I have a list of strings that contain a file path per list that I need to replace without the file name itself being replaced. Below is an example of what I am starting with.
['/folder1/folder2/folder3/fileName.csv', '/folderA/folderB/fileNameDifferent.csv', '/folder/fileName2.xlsx']
I want to store all of the files in the same directory but keep the file names. I am looping through this with python right now. What would be the best replacement method to get an output like this below? Basically make the file path uniform without losing the original name of these files.
/newLocation/newfolder/fileName.csv,
/newLocation/newfolder/fileNameDifferent.csv
/newLocation/newfolder/fileName2.xlsx
CodePudding user response:
The main thing to know about here is the os.path subpackage.
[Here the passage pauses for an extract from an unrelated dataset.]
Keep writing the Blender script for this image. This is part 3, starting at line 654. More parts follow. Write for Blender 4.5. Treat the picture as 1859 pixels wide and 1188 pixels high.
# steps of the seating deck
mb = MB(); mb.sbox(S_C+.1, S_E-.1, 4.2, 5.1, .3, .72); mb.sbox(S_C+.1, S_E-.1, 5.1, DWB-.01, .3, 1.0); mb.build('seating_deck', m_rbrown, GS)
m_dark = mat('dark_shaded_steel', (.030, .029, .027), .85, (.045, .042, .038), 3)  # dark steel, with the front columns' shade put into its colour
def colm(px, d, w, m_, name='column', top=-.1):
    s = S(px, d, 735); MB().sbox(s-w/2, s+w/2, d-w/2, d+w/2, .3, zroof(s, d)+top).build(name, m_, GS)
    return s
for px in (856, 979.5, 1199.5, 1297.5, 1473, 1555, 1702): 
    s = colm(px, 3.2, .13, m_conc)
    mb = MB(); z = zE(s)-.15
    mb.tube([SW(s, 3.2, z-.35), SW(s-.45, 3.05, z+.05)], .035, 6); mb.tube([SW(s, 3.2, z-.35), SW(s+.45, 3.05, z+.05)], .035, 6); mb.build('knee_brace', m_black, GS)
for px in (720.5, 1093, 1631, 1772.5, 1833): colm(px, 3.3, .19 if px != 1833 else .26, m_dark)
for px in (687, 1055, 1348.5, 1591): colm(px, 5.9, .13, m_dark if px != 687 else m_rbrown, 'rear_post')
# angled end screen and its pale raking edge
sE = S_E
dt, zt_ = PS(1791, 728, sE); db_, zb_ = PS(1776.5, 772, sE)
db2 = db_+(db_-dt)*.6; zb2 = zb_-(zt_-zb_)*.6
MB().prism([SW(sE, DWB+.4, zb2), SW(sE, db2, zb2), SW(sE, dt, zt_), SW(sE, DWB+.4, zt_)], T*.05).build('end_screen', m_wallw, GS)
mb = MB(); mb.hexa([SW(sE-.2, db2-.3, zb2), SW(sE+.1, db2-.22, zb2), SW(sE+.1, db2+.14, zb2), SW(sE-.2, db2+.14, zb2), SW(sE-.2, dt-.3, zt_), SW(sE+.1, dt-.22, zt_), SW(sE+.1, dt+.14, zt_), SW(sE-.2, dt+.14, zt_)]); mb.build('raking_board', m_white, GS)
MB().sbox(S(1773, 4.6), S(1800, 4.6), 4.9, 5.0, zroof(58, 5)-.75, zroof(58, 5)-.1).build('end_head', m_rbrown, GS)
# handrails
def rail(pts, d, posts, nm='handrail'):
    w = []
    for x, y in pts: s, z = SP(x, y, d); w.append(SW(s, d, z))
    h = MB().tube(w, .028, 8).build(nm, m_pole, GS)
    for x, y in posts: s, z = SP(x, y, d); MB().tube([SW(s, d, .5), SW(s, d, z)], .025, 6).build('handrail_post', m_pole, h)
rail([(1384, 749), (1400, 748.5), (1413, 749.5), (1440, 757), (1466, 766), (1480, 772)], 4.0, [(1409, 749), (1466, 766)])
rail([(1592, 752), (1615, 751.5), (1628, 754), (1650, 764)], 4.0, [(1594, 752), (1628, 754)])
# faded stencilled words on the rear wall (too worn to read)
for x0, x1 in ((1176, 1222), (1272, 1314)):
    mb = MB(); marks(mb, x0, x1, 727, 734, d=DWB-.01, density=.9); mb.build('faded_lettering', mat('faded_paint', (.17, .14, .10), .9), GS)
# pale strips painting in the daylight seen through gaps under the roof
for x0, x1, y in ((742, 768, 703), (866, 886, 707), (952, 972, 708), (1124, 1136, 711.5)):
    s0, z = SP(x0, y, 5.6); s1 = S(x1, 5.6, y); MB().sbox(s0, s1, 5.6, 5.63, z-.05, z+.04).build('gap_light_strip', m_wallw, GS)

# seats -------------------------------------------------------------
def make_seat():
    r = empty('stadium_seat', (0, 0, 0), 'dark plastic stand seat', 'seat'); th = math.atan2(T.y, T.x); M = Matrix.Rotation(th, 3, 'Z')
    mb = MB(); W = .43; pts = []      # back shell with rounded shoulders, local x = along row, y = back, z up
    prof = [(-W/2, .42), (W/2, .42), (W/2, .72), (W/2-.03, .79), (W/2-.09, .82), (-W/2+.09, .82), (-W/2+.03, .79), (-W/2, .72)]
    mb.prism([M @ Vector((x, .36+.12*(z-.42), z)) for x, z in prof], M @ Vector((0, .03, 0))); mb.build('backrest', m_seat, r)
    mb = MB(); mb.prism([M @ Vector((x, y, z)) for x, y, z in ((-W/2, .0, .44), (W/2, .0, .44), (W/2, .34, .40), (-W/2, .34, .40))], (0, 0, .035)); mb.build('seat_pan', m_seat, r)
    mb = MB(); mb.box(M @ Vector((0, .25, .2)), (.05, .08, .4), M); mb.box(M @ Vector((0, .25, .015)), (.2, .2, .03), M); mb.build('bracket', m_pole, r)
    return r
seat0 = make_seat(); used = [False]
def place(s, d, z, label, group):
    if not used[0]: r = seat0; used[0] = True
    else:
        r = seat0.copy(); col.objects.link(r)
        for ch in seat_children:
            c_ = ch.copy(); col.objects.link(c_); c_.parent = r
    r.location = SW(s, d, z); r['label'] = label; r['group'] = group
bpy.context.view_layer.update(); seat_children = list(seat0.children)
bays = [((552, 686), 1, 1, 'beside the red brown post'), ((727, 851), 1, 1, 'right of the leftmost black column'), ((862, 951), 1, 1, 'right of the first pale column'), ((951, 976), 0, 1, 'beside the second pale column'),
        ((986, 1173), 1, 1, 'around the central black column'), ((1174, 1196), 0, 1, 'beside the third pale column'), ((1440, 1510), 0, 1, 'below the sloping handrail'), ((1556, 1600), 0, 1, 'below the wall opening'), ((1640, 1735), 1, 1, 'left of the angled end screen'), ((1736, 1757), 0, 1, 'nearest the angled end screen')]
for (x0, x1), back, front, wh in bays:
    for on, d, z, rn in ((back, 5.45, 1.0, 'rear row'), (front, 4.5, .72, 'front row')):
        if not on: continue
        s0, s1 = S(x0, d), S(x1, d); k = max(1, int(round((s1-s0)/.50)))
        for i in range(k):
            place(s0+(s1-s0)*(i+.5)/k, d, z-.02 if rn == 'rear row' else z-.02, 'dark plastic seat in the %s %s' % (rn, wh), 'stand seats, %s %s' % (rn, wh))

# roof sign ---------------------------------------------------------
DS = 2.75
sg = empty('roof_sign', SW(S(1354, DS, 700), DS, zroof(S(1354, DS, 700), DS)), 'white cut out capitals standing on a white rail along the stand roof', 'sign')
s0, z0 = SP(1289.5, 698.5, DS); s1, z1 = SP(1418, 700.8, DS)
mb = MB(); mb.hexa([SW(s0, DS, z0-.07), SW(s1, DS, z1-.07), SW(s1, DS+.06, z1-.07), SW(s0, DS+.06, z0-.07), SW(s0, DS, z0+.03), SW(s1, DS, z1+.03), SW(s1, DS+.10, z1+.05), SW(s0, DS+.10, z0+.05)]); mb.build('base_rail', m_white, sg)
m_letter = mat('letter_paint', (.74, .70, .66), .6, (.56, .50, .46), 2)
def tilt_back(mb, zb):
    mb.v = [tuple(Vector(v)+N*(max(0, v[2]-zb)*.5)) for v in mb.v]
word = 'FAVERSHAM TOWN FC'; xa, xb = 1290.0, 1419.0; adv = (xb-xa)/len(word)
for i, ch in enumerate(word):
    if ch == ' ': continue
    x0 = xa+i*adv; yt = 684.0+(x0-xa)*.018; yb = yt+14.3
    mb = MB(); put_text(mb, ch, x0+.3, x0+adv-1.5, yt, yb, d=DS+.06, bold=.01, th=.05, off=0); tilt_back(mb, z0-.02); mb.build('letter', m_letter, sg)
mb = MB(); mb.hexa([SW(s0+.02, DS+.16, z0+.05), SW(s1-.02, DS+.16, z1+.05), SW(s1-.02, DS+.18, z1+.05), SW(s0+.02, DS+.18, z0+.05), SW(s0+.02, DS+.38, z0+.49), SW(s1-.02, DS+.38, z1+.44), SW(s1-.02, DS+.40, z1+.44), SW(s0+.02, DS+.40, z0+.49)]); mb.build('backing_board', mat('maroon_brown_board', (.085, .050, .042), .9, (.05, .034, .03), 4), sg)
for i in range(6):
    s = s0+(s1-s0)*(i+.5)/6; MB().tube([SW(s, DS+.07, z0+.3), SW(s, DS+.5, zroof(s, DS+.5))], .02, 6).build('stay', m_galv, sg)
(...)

It has lots of neat functions for working with paths in a platform-agnostic way. os.path.basename gives you the final component of the path, the filename if it's a file path, or the name of the deepest directory if its a directory path. os.path.join is the preferred way to construct paths from component parts in a platform-agnostic way...generally much preferred to simple string concatenation.
import os
paths = ['/folder1/folder2/folder3/fileName.csv', '/folderA/folderB/fileNameDifferent.csv', '/folder/fileName2.xlsx']
for path in paths:
newpath = os.path.join('/newLocation/newfolder', os.path.basename(path))
print(newpath)
Result:
/newLocation/newfolder/fileName.csv
/newLocation/newfolder/fileNameDifferent.csv
/newLocation/newfolder/fileName2.xlsx